Ozone is a reactive, unstable form of oxygen, often found at relatively high concentrations during hot, hazy summer weather. Such haze may build up over a period of days into a "photochemical smog". The yellow or brownish colour of such smog is due to fine chemical particles, rather than ozone. Ozone itself is invisible.

Unlike most other air pollutants, ozone is not directly emitted, but forms in the air when strong sunlight acts on a mixture of hydrocarbons and nitrogen oxides (ozone precursors). High concentrations of ozone can irritate the eyes and throat, cause headaches, bronchial irritation and shortness of breath, and produce an acrid taste and smell. Ozone also damages plants, weakens rubber and attacks metals and painted surfaces.

Ozone is responsible each year for agricultural crop losses in sensitive species such as potatoes, tobacco and tomatoes, and can cause noticeable leaf damage in these and other species. Trees and other vegetation may be injured, or growth inhibited, without any visible injury.

Ozone pollution is greatly influenced by weather conditions. A combination of light winds and strong sunshine, persisting with little change over several days, allows ozone precursor compounds to build up with little dilution. Under these conditions, ozone concentrations often rise progressively day by day as long as the warm, stable weather lasts. Anticyclones responsible for this kind of weather can move slowly across the Maritimes in summer and bring ozone pollution from the northeastern United States and sometimes southern Ontario and Quebec. Because of the influence of weather, ozone pollution is highly variable from one year to the next. In warm summers, high ozone concentrations many be experienced repeatedly, whereas during more unsettled seasons, virtually no high values may be recorded.

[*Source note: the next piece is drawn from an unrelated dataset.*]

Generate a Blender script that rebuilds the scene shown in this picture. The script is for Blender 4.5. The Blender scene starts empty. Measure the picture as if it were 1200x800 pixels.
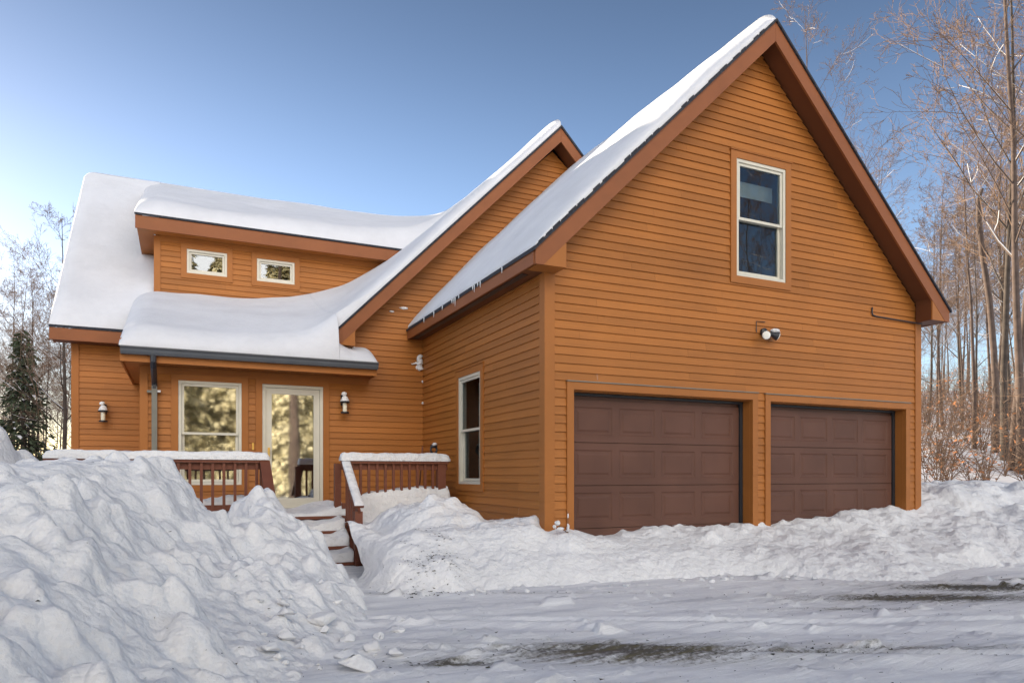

Ozone episodes mainly affect southern New Brunswick. Monitoring data and meteorological analysis indicate that much of this ozone originates from populated regions of the north-eastern United States. Ozone pollution, unlike most other air pollutants, is worst not in and around large urban centres, but in rural areas. This is because the nitric oxide emitted from motor vehicles reacts rapidly with ozone in the urban environment. Ozone is converted into other compounds during this process. Accordingly, the monitoring network for ozone has sites in rural and suburban areas across southern New Brunswick.

The New Brunswick Department of Environment participates, with Environment Canada, in a Smog Advisory Program, which advises the public of potentially unhealthy ozone levels in southern New Brunswick. Information releases are issued by the media along with routine weather forecasts from May to October. New Brunswick began to offer this service in 1993.

There are major control programs in place in Canada, the United States and other countries which are designed to prevent the occurrence of unhealthy ozone concs. Despite large expenditures on emission control technologies, vehicle emission testing programs and a variety of other initiatives and legislation, these measures have had only modest success, and ozone continues to be a problem pollutant in many areas. It is thought that the growing numbers of vehicles and vehicle miles travelled have offset technological improvements in the emission characteristics of motor vehicles. Emission testing programs have also not been as successful as initially thought. In addition, the chemistry of ozone in the atmosphere is highly complex and is difficult to simulate successfully with computer models, which are the main tools used to devise control strategies. This poses a continuing challenge to air quality managers in their quest for the most efficient means to target pollution sources which contribute to ozone.

At present, many regions in Canada experience ozone concentrations in excess of the 1-hour and 24-hour objectives (82 and 25 ppb). Regions especially prone to exceedances of these objectives include the lower Fraser valley region of British Columbia, including the Vancouver region, the southern Prairie provinces, southern Ontario and Quebec (principally along the St Lawrence river) and southern New Brunswick and Nova Scotia. A national scientific assessment of ozone pollution in all these regions has been underway since 1990. Detailed scientific reports on monitoring, health and vegetation effects, data analysis, ozone precursor emissions and chemical modelling are expected to be issued during 1996.

In 1994, there were significant ozone episodes in July and August, and to a lesser extent in September and October. There is often a seasonal peak in ozone in the late spring, which can be seen in the records from Blissville, Forest Hills and Fundy National Park. This spring peak is due to natural changes in the background ozone concentration in the air. Monthly means at the Customs building site were low, due to the nitric oxide removal effect explained above. Ozone concentrations exceeded the 1-hour standard of 82 ppb at the following sites during 1994: Customs Building, Blissville, Point Lepreau, Norton and Fundy National Park. Several of these sites experienced multiple exceedances. At Point Lepreau, exceedances of the one hour standards occurred in July, August and September. Values of greater than 100 ppb occurred at Blissville, Norton and Point Lepreau in July. In August, a new site was established at Canterbury in a rural area of central southwestern New Brunswick. Ozone concentrations at this site appear to be lower than those observed closer to the Fundy coast.

In 1995, ozone concentrations were generally lower than those in 1994. Peak hourly values in excess of standards still occurred at Blissville, Norton, Point Lepreau, Fundy Park and Canterbury, but the prevalence of peaks over 100 ppb was reduced. The highest value recorded during the season was 104 ppb at Blissville during June.